• Data:
** START **

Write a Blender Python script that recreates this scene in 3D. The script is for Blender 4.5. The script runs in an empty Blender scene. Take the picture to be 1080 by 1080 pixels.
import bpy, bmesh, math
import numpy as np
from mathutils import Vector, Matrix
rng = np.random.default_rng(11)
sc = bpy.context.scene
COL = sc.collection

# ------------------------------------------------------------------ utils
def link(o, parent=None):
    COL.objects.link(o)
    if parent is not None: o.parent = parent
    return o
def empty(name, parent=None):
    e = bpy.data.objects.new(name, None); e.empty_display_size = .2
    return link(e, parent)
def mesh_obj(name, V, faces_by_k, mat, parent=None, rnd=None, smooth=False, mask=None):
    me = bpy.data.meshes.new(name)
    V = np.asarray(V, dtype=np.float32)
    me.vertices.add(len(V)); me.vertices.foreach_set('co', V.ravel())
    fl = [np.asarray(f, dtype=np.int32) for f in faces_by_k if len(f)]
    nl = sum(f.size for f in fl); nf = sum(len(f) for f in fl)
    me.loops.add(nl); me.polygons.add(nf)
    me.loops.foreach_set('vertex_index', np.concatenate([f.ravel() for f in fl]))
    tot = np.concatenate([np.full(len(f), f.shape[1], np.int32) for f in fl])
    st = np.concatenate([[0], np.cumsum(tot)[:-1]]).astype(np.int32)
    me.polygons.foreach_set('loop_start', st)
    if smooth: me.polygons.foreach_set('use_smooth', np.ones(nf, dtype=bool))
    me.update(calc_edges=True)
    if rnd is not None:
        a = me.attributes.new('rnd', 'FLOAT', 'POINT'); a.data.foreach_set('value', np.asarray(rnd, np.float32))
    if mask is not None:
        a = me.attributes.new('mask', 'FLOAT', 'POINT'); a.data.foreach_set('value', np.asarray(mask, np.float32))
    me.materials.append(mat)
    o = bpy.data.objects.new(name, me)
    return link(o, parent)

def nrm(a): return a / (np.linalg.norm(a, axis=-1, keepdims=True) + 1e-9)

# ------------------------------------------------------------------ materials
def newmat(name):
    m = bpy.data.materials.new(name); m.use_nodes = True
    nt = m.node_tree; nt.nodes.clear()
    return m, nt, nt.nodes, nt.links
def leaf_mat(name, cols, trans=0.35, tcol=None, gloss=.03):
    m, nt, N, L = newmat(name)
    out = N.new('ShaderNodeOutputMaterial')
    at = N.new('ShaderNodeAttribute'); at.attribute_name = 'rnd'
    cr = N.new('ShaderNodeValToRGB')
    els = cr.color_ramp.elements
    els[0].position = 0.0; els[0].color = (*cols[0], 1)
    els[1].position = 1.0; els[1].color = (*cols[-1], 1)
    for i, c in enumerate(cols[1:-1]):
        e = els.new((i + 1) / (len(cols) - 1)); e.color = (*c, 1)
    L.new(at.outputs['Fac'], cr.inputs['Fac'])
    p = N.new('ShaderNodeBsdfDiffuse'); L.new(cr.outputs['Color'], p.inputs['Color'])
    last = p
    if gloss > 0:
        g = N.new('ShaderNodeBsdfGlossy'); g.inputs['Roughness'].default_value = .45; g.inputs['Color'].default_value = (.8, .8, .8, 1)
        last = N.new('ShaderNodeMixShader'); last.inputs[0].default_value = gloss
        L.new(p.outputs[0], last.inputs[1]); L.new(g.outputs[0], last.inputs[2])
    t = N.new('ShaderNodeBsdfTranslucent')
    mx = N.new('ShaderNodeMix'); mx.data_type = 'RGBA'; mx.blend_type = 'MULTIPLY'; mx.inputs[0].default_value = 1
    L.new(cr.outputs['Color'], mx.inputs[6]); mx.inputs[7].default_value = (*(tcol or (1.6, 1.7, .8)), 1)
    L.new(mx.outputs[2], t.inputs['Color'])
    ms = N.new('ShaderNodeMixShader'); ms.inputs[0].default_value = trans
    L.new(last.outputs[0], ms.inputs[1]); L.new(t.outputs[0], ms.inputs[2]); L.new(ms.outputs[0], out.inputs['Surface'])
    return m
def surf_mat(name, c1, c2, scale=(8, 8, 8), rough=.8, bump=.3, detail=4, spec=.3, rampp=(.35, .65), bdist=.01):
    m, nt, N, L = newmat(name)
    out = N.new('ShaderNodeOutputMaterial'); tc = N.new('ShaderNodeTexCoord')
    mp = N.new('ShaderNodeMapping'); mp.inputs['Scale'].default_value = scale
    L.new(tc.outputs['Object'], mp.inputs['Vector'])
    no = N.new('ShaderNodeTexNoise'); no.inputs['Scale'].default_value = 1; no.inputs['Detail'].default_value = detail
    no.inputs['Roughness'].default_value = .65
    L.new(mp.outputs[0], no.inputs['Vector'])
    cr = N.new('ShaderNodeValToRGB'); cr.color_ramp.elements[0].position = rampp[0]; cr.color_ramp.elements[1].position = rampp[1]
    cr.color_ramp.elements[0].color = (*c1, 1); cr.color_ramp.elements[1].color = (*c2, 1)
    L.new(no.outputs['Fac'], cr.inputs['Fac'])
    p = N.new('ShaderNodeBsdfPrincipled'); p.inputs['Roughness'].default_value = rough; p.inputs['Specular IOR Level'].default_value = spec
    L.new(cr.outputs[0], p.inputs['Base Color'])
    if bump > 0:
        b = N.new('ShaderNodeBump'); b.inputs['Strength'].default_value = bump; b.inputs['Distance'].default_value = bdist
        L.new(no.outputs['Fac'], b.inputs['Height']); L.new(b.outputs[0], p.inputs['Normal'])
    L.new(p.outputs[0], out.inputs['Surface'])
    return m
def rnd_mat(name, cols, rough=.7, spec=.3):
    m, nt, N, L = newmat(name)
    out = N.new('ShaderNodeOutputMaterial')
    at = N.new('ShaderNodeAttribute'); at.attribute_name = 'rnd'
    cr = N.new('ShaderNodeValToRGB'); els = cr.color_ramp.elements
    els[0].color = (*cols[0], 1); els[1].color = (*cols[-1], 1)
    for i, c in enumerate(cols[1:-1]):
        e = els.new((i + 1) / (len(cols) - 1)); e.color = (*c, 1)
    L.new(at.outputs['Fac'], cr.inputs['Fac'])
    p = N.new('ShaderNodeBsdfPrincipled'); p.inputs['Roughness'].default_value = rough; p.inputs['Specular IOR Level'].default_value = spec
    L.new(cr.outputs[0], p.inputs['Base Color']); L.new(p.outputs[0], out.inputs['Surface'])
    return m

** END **

• Directive: Give the material above again, word for word.

• Answer to this exercise:
Write a Blender Python script that recreates this scene in 3D. The script is for Blender 4.5. The script runs in an empty Blender scene. Take the picture to be 1080 by 1080 pixels.
import bpy, bmesh, math
import numpy as np
from mathutils import Vector, Matrix
rng = np.random.default_rng(11)
sc = bpy.context.scene
COL = sc.collection

# ------------------------------------------------------------------ utils
def link(o, parent=None):
    COL.objects.link(o)
    if parent is not None: o.parent = parent
    return o
def empty(name, parent=None):
    e = bpy.data.objects.new(name, None); e.empty_display_size = .2
    return link(e, parent)
def mesh_obj(name, V, faces_by_k, mat, parent=None, rnd=None, smooth=False, mask=None):
    me = bpy.data.meshes.new(name)
    V = np.asarray(V, dtype=np.float32)
    me.vertices.add(len(V)); me.vertices.foreach_set('co', V.ravel())
    fl = [np.asarray(f, dtype=np.int32) for f in faces_by_k if len(f)]
    nl = sum(f.size for f in fl); nf = sum(len(f) for f in fl)
    me.loops.add(nl); me.polygons.add(nf)
    me.loops.foreach_set('vertex_index', np.concatenate([f.ravel() for f in fl]))
    tot = np.concatenate([np.full(len(f), f.shape[1], np.int32) for f in fl])
    st = np.concatenate([[0], np.cumsum(tot)[:-1]]).astype(np.int32)
    me.polygons.foreach_set('loop_start', st)
    if smooth: me.polygons.foreach_set('use_smooth', np.ones(nf, dtype=bool))
    me.update(calc_edges=True)
    if rnd is not None:
        a = me.attributes.new('rnd', 'FLOAT', 'POINT'); a.data.foreach_set('value', np.asarray(rnd, np.float32))
    if mask is not None:
        a = me.attributes.new('mask', 'FLOAT', 'POINT'); a.data.foreach_set('value', np.asarray(mask, np.float32))
    me.materials.append(mat)
    o = bpy.data.objects.new(name, me)
    return link(o, parent)

def nrm(a): return a / (np.linalg.norm(a, axis=-1, keepdims=True) + 1e-9)

# ------------------------------------------------------------------ materials
def newmat(name):
    m = bpy.data.materials.new(name); m.use_nodes = True
    nt = m.node_tree; nt.nodes.clear()
    return m, nt, nt.nodes, nt.links
def leaf_mat(name, cols, trans=0.35, tcol=None, gloss=.03):
    m, nt, N, L = newmat(name)
    out = N.new('ShaderNodeOutputMaterial')
    at = N.new('ShaderNodeAttribute'); at.attribute_name = 'rnd'
    cr = N.new('ShaderNodeValToRGB')
    els = cr.color_ramp.elements
    els[0].position = 0.0; els[0].color = (*cols[0], 1)
    els[1].position = 1.0; els[1].color = (*cols[-1], 1)
    for i, c in enumerate(cols[1:-1]):
        e = els.new((i + 1) / (len(cols) - 1)); e.color = (*c, 1)
    L.new(at.outputs['Fac'], cr.inputs['Fac'])
    p = N.new('ShaderNodeBsdfDiffuse'); L.new(cr.outputs['Color'], p.inputs['Color'])
    last = p
    if gloss > 0:
        g = N.new('ShaderNodeBsdfGlossy'); g.inputs['Roughness'].default_value = .45; g.inputs['Color'].default_value = (.8, .8, .8, 1)
        last = N.new('ShaderNodeMixShader'); last.inputs[0].default_value = gloss
        L.new(p.outputs[0], last.inputs[1]); L.new(g.outputs[0], last.inputs[2])
    t = N.new('ShaderNodeBsdfTranslucent')
    mx = N.new('ShaderNodeMix'); mx.data_type = 'RGBA'; mx.blend_type = 'MULTIPLY'; mx.inputs[0].default_value = 1
    L.new(cr.outputs['Color'], mx.inputs[6]); mx.inputs[7].default_value = (*(tcol or (1.6, 1.7, .8)), 1)
    L.new(mx.outputs[2], t.inputs['Color'])
    ms = N.new('ShaderNodeMixShader'); ms.inputs[0].default_value = trans
    L.new(last.outputs[0], ms.inputs[1]); L.new(t.outputs[0], ms.inputs[2]); L.new(ms.outputs[0], out.inputs['Surface'])
    return m
def surf_mat(name, c1, c2, scale=(8, 8, 8), rough=.8, bump=.3, detail=4, spec=.3, rampp=(.35, .65), bdist=.01):
    m, nt, N, L = newmat(name)
    out = N.new('ShaderNodeOutputMaterial'); tc = N.new('ShaderNodeTexCoord')
    mp = N.new('ShaderNodeMapping'); mp.inputs['Scale'].default_value = scale
    L.new(tc.outputs['Object'], mp.inputs['Vector'])
    no = N.new('ShaderNodeTexNoise'); no.inputs['Scale'].default_value = 1; no.inputs['Detail'].default_value = detail
    no.inputs['Roughness'].default_value = .65
    L.new(mp.outputs[0], no.inputs['Vector'])
    cr = N.new('ShaderNodeValToRGB'); cr.color_ramp.elements[0].position = rampp[0]; cr.color_ramp.elements[1].position = rampp[1]
    cr.color_ramp.elements[0].color = (*c1, 1); cr.color_ramp.elements[1].color = (*c2, 1)
    L.new(no.outputs['Fac'], cr.inputs['Fac'])
    p = N.new('ShaderNodeBsdfPrincipled'); p.inputs['Roughness'].default_value = rough; p.inputs['Specular IOR Level'].default_value = spec
    L.new(cr.outputs[0], p.inputs['Base Color'])
    if bump > 0:
        b = N.new('ShaderNodeBump'); b.inputs['Strength'].default_value = bump; b.inputs['Distance'].default_value = bdist
        L.new(no.outputs['Fac'], b.inputs['Height']); L.new(b.outputs[0], p.inputs['Normal'])
    L.new(p.outputs[0], out.inputs['Surface'])
    return m
def rnd_mat(name, cols, rough=.7, spec=.3):
    m, nt, N, L = newmat(name)
    out = N.new('ShaderNodeOutputMaterial')
    at = N.new('ShaderNodeAttribute'); at.attribute_name = 'rnd'
    cr = N.new('ShaderNodeValToRGB'); els = cr.color_ramp.elements
    els[0].color = (*cols[0], 1); els[1].color = (*cols[-1], 1)
    for i, c in enumerate(cols[1:-1]):
        e = els.new((i + 1) / (len(cols) - 1)); e.color = (*c, 1)
    L.new(at.outputs['Fac'], cr.inputs['Fac'])
    p = N.new('ShaderNodeBsdfPrincipled'); p.inputs['Roughness'].default_value = rough; p.inputs['Specular IOR Level'].default_value = spec
    L.new(cr.outputs[0], p.inputs['Base Color']); L.new(p.outputs[0], out.inputs['Surface'])
    return m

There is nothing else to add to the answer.